Kaye, the former Featherstone player who is entering his second season with the club, is one of four specialists available to new boss Richard Marshall, whose reign officially kicks off with a pre-season showdown at Super League outfit Hull KR on January 11.

Kaye, who began his career with Leeds before making his name in the Championship with Rovers, and half-back-turned-hooker Paul Mennell, who joined the club from Batley last winter, dominated the role under former coach Karl Harrison.

But ex-Warrington junior Keith Holden put the pair under increasing pressure as the year went on, while Marshall’s one and only excursion into the transfer market so far this winter saw him sign another young Wolves hooker, Oldham-based Ryan Maneely.

“There is big time competition,” admitted Kaye, who turned 26 this week.

“Nothing has been said and nothing needs to be said; we all know what the score is.

“There are four hookers and probably two places each week, so it’s cut throat.

“You can see it in training how competitive it is between us.

“We’re all trying to stand out, which is bringing the best out of all of us and will be good for the team.

“Me and Paul are probably a more traditional style of hooker; our game is about graft and workrate.

“Keith’s an outstanding young player who offers something different to us with the ball and he’ll continue to get better.

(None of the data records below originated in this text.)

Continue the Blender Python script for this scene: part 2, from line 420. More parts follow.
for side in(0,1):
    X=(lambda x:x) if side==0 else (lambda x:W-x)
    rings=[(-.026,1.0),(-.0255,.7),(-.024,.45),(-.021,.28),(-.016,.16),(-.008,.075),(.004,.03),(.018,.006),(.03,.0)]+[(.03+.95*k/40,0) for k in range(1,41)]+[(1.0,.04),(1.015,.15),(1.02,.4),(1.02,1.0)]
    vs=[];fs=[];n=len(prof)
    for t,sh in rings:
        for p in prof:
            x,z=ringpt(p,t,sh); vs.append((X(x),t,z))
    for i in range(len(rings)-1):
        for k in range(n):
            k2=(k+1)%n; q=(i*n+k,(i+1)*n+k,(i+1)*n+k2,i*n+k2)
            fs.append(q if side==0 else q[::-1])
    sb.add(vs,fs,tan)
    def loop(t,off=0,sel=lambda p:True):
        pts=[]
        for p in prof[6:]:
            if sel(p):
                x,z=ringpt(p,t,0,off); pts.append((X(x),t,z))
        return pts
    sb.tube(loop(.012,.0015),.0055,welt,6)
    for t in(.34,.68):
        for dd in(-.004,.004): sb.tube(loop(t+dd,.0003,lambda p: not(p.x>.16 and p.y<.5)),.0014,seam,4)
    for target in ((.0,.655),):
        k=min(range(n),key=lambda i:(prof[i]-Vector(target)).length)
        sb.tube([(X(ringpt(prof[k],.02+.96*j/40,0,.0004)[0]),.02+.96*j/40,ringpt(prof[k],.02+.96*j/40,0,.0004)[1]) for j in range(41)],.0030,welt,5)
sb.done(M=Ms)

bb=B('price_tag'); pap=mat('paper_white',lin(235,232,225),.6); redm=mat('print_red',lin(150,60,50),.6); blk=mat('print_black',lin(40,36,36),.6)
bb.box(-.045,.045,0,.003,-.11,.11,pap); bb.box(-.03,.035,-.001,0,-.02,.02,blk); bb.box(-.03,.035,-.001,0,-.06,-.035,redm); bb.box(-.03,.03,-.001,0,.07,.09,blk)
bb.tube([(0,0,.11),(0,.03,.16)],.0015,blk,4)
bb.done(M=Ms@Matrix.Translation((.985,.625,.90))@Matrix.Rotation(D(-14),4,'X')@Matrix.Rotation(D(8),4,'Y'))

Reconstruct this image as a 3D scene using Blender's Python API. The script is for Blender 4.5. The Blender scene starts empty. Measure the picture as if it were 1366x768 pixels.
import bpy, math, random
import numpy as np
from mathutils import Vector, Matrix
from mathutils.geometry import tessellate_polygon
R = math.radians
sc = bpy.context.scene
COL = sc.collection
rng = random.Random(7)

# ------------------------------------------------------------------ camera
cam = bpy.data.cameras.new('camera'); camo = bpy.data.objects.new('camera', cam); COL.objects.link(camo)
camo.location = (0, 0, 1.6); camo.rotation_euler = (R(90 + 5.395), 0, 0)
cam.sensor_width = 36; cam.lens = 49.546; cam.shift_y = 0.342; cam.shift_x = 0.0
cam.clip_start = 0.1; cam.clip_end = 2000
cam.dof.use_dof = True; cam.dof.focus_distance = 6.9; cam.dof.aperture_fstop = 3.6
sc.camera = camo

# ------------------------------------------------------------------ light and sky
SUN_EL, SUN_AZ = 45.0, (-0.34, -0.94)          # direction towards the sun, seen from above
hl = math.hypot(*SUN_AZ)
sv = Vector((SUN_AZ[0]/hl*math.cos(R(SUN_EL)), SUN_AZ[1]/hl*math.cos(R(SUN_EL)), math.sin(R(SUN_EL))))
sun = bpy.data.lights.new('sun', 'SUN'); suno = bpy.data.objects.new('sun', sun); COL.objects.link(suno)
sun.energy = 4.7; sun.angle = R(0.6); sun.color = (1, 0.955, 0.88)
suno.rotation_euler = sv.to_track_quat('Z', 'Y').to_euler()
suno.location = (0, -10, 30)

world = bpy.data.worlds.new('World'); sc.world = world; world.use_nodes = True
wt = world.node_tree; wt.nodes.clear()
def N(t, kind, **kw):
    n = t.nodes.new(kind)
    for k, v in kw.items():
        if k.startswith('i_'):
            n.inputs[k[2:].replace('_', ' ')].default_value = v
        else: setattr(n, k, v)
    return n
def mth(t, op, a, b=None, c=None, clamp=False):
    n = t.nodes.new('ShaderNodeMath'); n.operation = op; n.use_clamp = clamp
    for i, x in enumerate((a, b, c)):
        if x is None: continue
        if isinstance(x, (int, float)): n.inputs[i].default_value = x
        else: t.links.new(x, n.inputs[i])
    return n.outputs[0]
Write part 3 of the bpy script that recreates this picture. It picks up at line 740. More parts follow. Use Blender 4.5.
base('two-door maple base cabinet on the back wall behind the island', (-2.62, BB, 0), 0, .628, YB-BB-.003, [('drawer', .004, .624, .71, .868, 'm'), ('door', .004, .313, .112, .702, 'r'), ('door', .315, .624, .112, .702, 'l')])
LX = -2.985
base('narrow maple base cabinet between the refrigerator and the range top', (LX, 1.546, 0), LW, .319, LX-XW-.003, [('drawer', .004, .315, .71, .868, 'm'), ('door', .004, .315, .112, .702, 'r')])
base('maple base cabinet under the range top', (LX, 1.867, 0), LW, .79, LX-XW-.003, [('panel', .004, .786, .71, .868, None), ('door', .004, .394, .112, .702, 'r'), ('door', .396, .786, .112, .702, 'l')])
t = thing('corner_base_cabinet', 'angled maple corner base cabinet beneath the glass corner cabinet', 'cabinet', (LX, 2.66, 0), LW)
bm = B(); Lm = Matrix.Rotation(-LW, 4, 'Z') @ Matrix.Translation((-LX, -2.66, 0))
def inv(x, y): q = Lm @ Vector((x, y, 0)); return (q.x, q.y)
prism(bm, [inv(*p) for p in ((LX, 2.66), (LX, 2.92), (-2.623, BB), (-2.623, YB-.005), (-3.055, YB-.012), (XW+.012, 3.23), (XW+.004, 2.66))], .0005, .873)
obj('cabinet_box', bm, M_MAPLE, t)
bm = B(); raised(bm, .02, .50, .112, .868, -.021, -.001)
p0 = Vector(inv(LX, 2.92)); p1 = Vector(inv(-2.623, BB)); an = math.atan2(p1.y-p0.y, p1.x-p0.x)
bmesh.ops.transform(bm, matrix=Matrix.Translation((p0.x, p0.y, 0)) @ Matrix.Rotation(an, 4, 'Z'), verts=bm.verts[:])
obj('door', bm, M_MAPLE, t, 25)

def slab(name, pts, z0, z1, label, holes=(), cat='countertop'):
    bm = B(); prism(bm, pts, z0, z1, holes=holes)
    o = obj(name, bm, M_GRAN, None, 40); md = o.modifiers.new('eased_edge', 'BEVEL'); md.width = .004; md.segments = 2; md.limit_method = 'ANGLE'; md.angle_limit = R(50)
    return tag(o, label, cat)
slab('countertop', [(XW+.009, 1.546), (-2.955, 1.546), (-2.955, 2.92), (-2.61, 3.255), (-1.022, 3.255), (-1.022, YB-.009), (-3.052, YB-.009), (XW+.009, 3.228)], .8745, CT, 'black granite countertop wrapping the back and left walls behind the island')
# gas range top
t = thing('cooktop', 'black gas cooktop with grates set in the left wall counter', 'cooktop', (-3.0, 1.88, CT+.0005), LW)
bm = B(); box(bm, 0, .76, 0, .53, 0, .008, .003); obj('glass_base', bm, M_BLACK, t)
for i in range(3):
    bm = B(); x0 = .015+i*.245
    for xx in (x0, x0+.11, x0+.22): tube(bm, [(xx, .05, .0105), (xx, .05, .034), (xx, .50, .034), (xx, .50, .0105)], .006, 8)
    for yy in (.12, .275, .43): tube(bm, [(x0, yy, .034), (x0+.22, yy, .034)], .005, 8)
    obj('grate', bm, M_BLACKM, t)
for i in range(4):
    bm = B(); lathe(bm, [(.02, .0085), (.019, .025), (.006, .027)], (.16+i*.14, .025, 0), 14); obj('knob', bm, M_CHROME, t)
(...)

“I’ve been impressed with Ryan too. He’s very sharp and he’s probably the quickest out of us all from dummy half; he’s the one you know is going to run from there.

“He’s obviously learnt a lot at Warrington and I’ve picked up a few things from working with him already.”

Kaye reflected the general enthusiasm for Marshall’s new regime among the club’s players, rating the England Academy boss’s initial impact as “brilliant” and “absolutely outstanding”.

“We’re still a part time team, but he’s created such a professional environment,” said Kaye.

“He really pays attention to attitude, thought process and the little things in the game that a lot of people don’t see.

“He’s instilling a lot of things into our game, in attack and defence, that will make us a different sort of team next year.”